═════ DATASET SECTION ═════

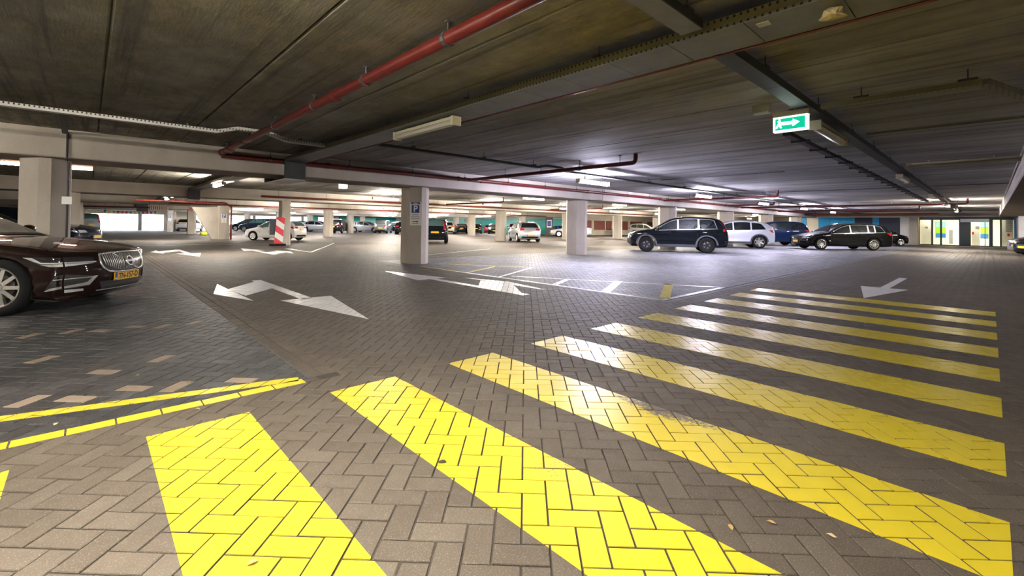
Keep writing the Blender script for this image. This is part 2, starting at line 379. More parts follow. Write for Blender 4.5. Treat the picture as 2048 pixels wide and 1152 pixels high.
for zn, mname in (('lane', 'brick_lane'), ('dark', 'brick_dark'), ('bay', 'brick_bay'), ('brown', 'brick_brown')):
    V, F, T = [], [], []
    for k, (q, z_, tint, zj, c_, full) in enumerate(bricks):
        if z_ != zn or k in own: continue
        vs, fs, ins = brick_geo(q, zj); o = len(V); V += vs; F += [tuple(i+o for i in f) for f in fs]; T += [tint]*len(vs)
    me = bpy.data.meshes.new('paving'); me.from_pydata(V, [], F); me.materials.append(MATS[mname])
    at = me.attributes.new('tint', 'FLOAT', 'POINT'); at.data.foreach_set('value', T); me.update()
    link({'lane': 'lane_paving', 'dark': 'charcoal_paving', 'bay': 'bay_paving', 'brown': 'bay_marker_bricks'}[zn], me, floor, kind='stuff')
b = MB().use('joint_light').add([(-4, 3.58, -.0052), (1.26, 3.58, -.0052), (1.26, 22, -.0052), (-4, 22, -.0052)], [(0, 1, 2, 3)]); b.build('bay_sand', parent=floor)
grid = {}
for k, bk in enumerate(bricks): grid.setdefault((int(bk[4][0]//.5), int(bk[4][1]//.5)), []).append(k)

# ------------------------------------------------------------------ painted markings: paint lies on the brick faces, joints stay open
def ccw(p):
    a = sum(p[i][0]*p[(i+1) % len(p)][1]-p[(i+1) % len(p)][0]*p[i][1] for i in range(len(p)))
    return p if a > 0 else p[::-1]
def marking(name, pieces, material, label, cat='road marking', group=None, dz=.0009):
    V, F = [], []
    for poly in pieces:
        poly = ccw(list(poly)); xs = [p[0] for p in poly]; ys = [p[1] for p in poly]; any_ = False
        for gi in range(int(min(xs)//.5)-1, int(max(xs)//.5)+2):
            for gj in range(int(min(ys)//.5)-1, int(max(ys)//.5)+2):
                for k in grid.get((gi, gj), ()):
                    q, zn, tint, zj, c_, full = bricks[k]
                    cx, cy = c_[0], c_[1]
                    q = [(p[0]+(cx-p[0])*.012, p[1]+(cy-p[1])*.012) for p in q]
                    for e in range(len(poly)):
                        a, bb = poly[e], poly[(e+1) % len(poly)]
                        nx, ny = bb[1]-a[1], -(bb[0]-a[0])
                        q = clip(q, nx, ny, nx*a[0]+ny*a[1])
                        if len(q) < 3: break
                    if len(q) >= 3:
                        any_ = True; o = len(V); n = len(q); V += [(x, y, zj+dz) for x, y in q]+[(x, y, zj-.002) for x, y in q]
                        F.append(tuple(range(o, o+n))); F += [(o+n+i, o+n+(i+1) % n, o+(i+1) % n, o+i) for i in range(n)]
        if not any_ or max(depth(*p) for p in poly) > ZMAX+.3:
            o = len(V); n = len(poly); z = -.004
            V += [(x, y, z) for x, y in poly]; F.append(tuple(range(o, o+n)))
    me = bpy.data.meshes.new(name); me.from_pydata(V, [], F); me.materials.append(MATS[material]); me.update()
    return link(name, me, None, label, cat, group)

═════

TASK BRIEF | Begin at the first line of the data above and repeat each line exactly, stopping after the line containing "for k, bk in". Omit the pictures.

WORKED ANSWER |
Keep writing the Blender script for this image. This is part 2, starting at line 379. More parts follow. Write for Blender 4.5. Treat the picture as 2048 pixels wide and 1152 pixels high.
for zn, mname in (('lane', 'brick_lane'), ('dark', 'brick_dark'), ('bay', 'brick_bay'), ('brown', 'brick_brown')):
    V, F, T = [], [], []
    for k, (q, z_, tint, zj, c_, full) in enumerate(bricks):
        if z_ != zn or k in own: continue
        vs, fs, ins = brick_geo(q, zj); o = len(V); V += vs; F += [tuple(i+o for i in f) for f in fs]; T += [tint]*len(vs)
    me = bpy.data.meshes.new('paving'); me.from_pydata(V, [], F); me.materials.append(MATS[mname])
    at = me.attributes.new('tint', 'FLOAT', 'POINT'); at.data.foreach_set('value', T); me.update()
    link({'lane': 'lane_paving', 'dark': 'charcoal_paving', 'bay': 'bay_paving', 'brown': 'bay_marker_bricks'}[zn], me, floor, kind='stuff')
b = MB().use('joint_light').add([(-4, 3.58, -.0052), (1.26, 3.58, -.0052), (1.26, 22, -.0052), (-4, 22, -.0052)], [(0, 1, 2, 3)]); b.build('bay_sand', parent=floor)
grid = {}
for k, bk in enumerate(bricks): grid.setdefault((int(bk[4][0]//.5), int(bk[4][1]//.5)), []).append(k)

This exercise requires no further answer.